15. The method of claim 12, where the location of the touch input is one of a number of locations of respective touch inputs, and where the first and second durations are selected based on the number of locations of respective touch inputs such that the first duration is greater for a first number of locations than for a second number of locations, and the second duration is less for the first number of locations than for the second number of locations, the first number being greater than the second number.

16. The method of claim 12, where the second duration is greater than the first duration, and where the first and second durations are selected in response to an input condition that stipulates prioritizing assessment of the applied force.

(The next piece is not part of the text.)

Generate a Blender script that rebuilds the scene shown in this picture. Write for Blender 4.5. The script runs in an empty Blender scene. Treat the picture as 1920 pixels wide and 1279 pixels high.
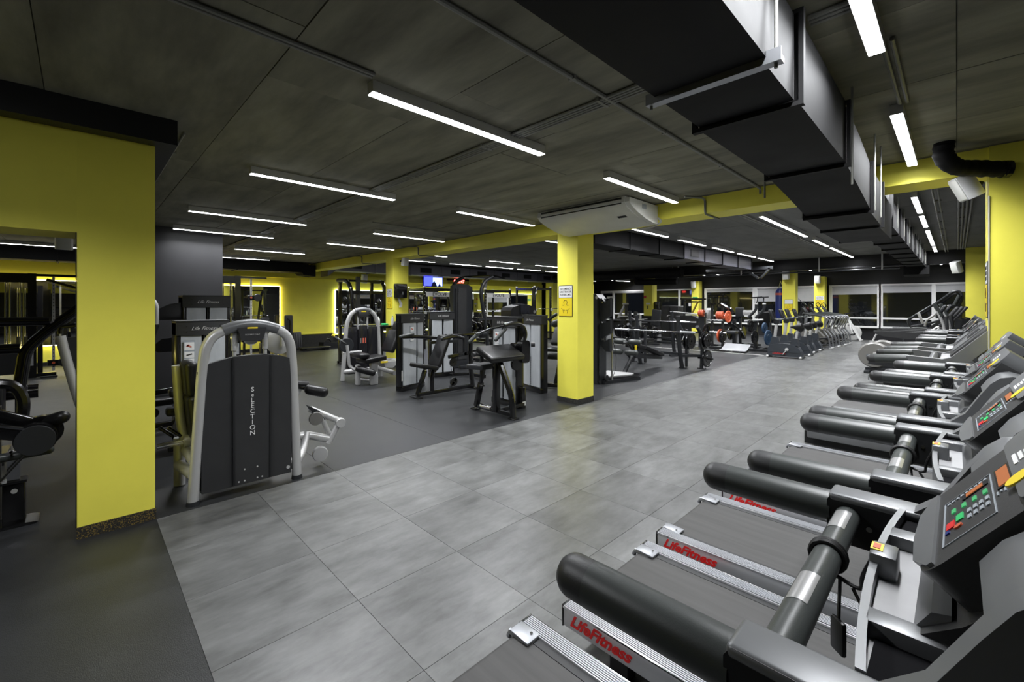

17. The method of claim 12, where the touch input corresponds to a finger, the method further comprising determining a size of the finger based on the first and second outputs at an initial frame in which contact of the finger is detected.

18. A touch-sensitive display device, comprising:

a transmit electrode array;

a receive electrode array;

a conductive plane configured such that the transmit and receive electrode arrays and the conductive plane resiliently deflect relative to one another in response to applied force; and

a controller configured to (1) switch the conductive plane between a first electrical state and a second electrical state while causing a transmit electrode driver to drive the transmit electrode array, (2) receive a first output and a second output from the receive electrode array corresponding respectively to the first and second electrical states, and (3) determine a location of a touch input and an applied force of the touch input based on the first and second outputs, the conductive plane being held at a fixed reference voltage in the first electrical state and floating in the second electrical state.

19. The touch-sensitive display device of claim 18, where the location of the touch input is determined based on the first output without reference to the second output.

20. The touch-sensitive display device of claim 18, where the applied force of the touch input is determined based on both the first and second outputs.